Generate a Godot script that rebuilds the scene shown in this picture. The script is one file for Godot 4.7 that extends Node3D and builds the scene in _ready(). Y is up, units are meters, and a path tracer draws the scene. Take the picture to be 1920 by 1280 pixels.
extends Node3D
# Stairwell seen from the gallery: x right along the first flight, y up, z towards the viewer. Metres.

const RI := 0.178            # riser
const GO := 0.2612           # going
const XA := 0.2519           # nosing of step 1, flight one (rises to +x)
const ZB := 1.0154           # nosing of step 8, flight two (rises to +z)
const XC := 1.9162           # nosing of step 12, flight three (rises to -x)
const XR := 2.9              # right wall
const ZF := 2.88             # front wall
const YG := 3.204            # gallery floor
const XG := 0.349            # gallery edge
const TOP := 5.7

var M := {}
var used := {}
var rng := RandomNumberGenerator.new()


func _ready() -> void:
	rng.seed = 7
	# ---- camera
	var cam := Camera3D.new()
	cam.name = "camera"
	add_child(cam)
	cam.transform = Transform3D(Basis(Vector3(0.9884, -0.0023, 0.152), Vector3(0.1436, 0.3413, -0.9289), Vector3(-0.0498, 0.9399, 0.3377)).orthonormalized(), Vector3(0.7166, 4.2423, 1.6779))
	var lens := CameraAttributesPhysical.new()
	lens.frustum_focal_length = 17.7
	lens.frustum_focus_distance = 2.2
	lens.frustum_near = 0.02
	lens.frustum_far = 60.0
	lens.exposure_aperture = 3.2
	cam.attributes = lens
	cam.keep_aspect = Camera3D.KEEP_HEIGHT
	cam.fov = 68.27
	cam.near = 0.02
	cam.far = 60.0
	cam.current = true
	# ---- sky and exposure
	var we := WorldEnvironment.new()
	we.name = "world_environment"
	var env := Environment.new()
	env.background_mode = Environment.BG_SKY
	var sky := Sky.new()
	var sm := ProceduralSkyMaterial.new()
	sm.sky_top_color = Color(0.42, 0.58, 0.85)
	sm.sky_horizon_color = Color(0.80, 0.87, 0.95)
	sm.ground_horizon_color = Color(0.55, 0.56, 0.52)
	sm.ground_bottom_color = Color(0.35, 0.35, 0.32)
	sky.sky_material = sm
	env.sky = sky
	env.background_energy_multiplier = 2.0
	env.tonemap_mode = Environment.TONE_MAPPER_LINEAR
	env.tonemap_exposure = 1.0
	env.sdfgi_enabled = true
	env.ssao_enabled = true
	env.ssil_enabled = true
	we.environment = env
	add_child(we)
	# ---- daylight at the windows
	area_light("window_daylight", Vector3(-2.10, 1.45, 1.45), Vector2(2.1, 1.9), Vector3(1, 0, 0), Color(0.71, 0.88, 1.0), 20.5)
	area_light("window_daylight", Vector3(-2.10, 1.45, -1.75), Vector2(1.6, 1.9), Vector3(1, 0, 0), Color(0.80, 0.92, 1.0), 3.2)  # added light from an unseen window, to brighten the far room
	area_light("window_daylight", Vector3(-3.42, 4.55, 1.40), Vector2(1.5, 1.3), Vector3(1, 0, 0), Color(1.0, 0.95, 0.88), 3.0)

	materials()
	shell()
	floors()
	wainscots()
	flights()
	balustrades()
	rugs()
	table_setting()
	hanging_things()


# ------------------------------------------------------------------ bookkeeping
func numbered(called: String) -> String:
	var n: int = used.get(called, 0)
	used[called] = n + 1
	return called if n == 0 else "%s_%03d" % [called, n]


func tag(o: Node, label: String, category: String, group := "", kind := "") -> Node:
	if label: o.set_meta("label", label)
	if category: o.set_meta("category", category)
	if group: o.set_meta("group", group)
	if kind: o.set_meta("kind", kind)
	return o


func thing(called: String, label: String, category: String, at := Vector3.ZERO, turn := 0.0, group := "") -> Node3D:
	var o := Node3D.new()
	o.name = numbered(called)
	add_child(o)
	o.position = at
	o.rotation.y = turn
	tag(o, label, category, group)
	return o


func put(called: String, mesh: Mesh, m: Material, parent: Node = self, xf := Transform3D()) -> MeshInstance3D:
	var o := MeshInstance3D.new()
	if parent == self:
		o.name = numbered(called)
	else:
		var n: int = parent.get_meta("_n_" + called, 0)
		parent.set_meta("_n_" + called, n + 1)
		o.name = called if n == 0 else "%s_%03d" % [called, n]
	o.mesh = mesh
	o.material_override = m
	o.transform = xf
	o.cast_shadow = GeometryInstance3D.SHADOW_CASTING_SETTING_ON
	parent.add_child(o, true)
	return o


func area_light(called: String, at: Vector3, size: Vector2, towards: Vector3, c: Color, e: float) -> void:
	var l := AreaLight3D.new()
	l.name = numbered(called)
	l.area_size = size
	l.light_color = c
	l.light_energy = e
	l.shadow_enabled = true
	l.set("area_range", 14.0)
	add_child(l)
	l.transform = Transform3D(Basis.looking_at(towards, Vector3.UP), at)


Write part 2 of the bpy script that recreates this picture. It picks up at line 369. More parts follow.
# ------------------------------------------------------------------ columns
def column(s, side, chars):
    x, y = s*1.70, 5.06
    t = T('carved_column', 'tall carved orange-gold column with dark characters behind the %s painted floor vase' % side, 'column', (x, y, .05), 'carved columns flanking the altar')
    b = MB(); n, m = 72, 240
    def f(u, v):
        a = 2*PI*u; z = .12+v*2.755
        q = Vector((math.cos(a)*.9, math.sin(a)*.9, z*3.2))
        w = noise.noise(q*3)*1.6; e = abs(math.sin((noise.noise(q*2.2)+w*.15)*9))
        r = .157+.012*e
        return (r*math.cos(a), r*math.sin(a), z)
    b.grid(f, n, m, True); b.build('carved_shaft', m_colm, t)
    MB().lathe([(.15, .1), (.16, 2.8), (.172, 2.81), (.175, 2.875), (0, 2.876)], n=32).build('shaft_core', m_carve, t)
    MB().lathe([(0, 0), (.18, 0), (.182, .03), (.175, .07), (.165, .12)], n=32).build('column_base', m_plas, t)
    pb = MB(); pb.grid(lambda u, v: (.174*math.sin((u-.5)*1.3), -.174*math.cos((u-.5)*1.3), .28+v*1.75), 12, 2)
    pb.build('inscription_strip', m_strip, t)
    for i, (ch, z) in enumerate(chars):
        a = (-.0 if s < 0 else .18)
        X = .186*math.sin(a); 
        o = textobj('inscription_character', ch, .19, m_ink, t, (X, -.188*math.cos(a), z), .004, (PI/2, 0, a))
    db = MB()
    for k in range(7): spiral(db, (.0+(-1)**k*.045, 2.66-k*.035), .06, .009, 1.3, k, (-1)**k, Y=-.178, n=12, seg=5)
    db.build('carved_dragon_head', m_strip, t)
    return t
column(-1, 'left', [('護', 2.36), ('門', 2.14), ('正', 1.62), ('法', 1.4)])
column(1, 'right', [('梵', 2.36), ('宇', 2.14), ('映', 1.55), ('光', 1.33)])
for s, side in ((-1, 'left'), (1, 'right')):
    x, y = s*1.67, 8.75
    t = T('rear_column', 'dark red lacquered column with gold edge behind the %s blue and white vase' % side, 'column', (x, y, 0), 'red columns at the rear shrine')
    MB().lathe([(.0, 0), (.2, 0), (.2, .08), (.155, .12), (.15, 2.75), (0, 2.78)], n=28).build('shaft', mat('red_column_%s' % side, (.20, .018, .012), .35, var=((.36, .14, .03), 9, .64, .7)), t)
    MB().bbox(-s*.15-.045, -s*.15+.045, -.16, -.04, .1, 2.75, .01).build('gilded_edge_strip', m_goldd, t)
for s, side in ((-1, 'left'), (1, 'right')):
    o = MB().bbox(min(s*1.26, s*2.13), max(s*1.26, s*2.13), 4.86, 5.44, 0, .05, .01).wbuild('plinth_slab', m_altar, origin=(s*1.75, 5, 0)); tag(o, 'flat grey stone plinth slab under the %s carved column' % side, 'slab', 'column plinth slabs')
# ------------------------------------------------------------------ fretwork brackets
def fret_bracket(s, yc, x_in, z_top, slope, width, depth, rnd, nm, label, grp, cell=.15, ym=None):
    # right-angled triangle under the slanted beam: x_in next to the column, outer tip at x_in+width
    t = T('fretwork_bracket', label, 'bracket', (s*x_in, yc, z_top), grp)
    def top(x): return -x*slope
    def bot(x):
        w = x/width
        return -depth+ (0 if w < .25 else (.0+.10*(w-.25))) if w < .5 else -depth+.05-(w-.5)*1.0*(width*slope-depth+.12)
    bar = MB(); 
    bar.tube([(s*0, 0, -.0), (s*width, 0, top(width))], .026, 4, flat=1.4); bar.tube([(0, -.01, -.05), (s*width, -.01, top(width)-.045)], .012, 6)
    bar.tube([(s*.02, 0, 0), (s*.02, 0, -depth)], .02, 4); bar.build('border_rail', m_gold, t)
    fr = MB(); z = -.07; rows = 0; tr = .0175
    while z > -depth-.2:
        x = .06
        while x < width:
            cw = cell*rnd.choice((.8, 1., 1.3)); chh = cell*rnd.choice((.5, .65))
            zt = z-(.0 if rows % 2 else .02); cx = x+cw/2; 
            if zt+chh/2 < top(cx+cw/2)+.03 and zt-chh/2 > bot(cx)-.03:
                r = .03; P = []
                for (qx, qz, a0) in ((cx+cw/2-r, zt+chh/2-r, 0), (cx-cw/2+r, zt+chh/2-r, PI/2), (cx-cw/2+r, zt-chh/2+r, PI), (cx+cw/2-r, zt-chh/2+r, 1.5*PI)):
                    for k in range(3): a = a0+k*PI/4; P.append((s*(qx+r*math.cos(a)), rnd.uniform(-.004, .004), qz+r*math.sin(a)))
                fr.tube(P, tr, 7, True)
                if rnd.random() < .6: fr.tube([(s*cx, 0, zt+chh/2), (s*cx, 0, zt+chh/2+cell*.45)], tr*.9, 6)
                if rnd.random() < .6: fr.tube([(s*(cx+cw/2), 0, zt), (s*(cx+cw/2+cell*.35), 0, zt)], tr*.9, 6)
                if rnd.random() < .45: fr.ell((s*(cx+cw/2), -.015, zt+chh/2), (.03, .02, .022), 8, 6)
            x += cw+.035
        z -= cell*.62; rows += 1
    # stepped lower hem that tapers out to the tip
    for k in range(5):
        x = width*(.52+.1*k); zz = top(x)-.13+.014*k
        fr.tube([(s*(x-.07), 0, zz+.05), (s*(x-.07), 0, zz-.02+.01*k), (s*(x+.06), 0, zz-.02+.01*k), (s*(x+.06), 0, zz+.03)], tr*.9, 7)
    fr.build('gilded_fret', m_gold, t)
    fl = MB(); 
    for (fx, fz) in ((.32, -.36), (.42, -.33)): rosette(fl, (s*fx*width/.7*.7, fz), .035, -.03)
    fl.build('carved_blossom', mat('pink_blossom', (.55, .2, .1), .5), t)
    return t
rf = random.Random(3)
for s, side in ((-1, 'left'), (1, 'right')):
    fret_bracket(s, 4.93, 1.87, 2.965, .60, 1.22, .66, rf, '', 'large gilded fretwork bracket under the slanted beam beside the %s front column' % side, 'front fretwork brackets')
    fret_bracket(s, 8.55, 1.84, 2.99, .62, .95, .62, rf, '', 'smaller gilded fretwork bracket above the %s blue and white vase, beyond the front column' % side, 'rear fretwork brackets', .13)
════
REQUIRED WORK: Set down, exactly as written, each line of the data from its opening line through the one containing "var rng := RandomNumberGenerator.new()". Output nothing more.

EXERCISE RESPONSE:
Generate a Godot script that rebuilds the scene shown in this picture. The script is one file for Godot 4.7 that extends Node3D and builds the scene in _ready(). Y is up, units are meters, and a path tracer draws the scene. Take the picture to be 1920 by 1280 pixels.
extends Node3D
# Stairwell seen from the gallery: x right along the first flight, y up, z towards the viewer. Metres.

const RI := 0.178            # riser
const GO := 0.2612           # going
const XA := 0.2519           # nosing of step 1, flight one (rises to +x)
const ZB := 1.0154           # nosing of step 8, flight two (rises to +z)
const XC := 1.9162           # nosing of step 12, flight three (rises to -x)
const XR := 2.9              # right wall
const ZF := 2.88             # front wall
const YG := 3.204            # gallery floor
const XG := 0.349            # gallery edge
const TOP := 5.7

var M := {}
var used := {}
var rng := RandomNumberGenerator.new()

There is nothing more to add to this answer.